Friday, May 23, 2008


** Paul's note:

For a long time, I have been getting information from deaf communities from sea to shining sea. It is the same story all over again. Police abusing deaf has now jumped 100%! This is as result of a recent story from Rochester, NY.

This is a result of AG Bell and his regime encouraging audism and abuses in the community. It is time to buck the trend and turn things around and stop them in the tracks! 128 years of abuses have to STOP now!

There are more stories around the country that needs to be told about police abusing deaf people!

I did have vlog about this story on December 19, 2007. I have gotten many inquiries and some do not believe me. ok! I give you this opportunity to read this story from Rochester. You decide what you think should be done.

Of course, sensitivity training and learning ASL are both steps in the right direction.

But the Rochester, NY police chief said it was 'NOT REQUIRED".

This is wrong as every cop in every jurisdication should know and be aware of the needs of the deaf and hard of hearing!

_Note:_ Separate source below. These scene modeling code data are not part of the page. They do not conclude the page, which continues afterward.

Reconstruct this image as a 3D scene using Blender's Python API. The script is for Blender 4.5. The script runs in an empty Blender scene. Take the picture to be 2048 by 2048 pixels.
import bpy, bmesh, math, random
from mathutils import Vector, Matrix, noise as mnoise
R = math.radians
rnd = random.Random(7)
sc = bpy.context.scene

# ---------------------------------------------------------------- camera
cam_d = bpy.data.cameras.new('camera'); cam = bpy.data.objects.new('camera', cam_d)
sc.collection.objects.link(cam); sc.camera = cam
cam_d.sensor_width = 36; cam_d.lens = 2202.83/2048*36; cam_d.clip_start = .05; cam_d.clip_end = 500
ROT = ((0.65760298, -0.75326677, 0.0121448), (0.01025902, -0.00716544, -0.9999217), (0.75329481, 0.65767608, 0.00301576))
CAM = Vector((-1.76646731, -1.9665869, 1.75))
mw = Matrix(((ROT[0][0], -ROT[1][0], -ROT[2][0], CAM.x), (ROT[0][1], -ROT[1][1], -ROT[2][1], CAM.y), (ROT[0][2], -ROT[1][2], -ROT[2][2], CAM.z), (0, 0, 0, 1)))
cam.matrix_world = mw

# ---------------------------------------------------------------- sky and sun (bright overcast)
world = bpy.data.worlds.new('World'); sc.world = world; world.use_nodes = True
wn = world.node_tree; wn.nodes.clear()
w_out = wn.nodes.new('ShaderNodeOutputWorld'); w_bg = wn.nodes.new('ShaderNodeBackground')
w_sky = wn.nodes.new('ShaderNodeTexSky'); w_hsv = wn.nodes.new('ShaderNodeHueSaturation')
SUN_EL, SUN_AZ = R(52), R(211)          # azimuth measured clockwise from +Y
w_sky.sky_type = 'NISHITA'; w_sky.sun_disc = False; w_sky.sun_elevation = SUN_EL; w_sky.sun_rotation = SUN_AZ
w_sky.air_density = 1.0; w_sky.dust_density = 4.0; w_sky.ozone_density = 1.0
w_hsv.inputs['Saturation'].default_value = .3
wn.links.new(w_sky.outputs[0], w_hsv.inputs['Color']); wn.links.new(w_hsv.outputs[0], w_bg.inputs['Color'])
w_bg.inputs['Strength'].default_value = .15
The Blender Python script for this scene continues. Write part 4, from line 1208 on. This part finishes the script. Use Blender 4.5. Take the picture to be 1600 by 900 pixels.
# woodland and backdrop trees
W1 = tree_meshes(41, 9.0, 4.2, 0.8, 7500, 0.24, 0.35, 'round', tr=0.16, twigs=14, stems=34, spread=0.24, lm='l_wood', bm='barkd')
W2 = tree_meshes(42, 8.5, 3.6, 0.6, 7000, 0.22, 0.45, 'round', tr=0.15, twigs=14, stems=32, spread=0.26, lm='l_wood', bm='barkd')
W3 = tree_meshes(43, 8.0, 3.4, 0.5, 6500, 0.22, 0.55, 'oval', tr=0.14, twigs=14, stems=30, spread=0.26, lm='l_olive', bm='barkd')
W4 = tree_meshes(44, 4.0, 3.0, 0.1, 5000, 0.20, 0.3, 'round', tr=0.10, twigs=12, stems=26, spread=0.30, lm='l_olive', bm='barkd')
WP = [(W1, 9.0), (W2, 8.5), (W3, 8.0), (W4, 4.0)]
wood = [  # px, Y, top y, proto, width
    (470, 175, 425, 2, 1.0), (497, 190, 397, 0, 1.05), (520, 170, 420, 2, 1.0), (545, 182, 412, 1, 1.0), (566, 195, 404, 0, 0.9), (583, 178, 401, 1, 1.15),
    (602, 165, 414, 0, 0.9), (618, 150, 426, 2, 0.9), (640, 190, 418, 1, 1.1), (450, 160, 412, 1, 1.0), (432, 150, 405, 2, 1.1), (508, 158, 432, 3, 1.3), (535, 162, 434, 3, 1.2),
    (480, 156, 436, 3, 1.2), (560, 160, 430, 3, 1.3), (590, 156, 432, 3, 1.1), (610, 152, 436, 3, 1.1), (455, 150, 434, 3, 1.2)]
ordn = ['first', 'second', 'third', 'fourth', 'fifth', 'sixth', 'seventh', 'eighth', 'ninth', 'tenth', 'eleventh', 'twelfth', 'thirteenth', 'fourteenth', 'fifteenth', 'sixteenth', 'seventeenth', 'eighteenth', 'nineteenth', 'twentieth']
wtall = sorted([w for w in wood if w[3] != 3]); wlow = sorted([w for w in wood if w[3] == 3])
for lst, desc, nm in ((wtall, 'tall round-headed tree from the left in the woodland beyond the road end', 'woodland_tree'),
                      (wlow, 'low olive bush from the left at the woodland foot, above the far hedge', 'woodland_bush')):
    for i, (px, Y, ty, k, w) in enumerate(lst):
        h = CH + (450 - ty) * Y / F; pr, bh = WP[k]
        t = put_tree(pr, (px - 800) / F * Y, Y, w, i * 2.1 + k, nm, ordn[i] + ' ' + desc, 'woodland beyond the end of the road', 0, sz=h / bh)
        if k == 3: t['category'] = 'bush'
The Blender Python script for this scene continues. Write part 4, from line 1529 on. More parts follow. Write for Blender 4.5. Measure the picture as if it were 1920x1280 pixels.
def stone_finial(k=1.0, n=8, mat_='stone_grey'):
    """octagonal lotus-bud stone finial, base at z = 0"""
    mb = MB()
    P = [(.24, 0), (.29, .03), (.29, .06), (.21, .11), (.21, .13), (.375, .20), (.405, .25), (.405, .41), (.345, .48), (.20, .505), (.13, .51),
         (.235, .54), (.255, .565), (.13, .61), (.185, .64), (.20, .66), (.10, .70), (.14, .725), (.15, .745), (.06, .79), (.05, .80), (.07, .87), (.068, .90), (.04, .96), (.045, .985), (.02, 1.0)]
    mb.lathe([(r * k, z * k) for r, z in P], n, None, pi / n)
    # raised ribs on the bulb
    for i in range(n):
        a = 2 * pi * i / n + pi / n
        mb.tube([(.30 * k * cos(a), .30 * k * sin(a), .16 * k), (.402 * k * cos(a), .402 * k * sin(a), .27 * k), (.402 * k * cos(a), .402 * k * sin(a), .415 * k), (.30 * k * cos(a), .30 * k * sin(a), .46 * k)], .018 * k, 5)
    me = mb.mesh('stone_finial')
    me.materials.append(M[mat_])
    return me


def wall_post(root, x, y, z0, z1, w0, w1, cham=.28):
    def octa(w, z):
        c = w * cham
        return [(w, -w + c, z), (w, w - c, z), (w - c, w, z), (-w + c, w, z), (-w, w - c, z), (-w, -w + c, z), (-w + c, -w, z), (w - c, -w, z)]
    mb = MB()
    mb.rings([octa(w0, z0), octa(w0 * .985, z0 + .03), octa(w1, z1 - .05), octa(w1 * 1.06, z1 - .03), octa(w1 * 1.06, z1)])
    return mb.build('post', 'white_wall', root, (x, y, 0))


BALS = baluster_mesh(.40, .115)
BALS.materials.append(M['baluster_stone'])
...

We need to draw the line in the sand to stop them from abusing us!

Thank you!



December 19, 2007:

**sent to me by friends from Rochester, NY****

Deaf: Police Lax in Communication
by Mike Hedeen
photo by Matt Mann
Published May 21, 2008
Watch Video

Rochester is considered one of the most deaf-friendly cities in the country. Those who are hard of hearing say you would never know it by the actions of the police department. They feel officers are lacking in communication skills when it comes to dealing with the deaf.

Chief David Moore says sign language is not a requirement for police officers, but the training is there if requested.

"That is something that they can pursue,” Moore said. “We do have members of our staff who are extremely knowledgeable in sign language and also we have interpreters who are on call."

Many of the problems between police and the deaf community occur during routine traffic stops. Sometimes that communication barrier can turn a driving violation into something more.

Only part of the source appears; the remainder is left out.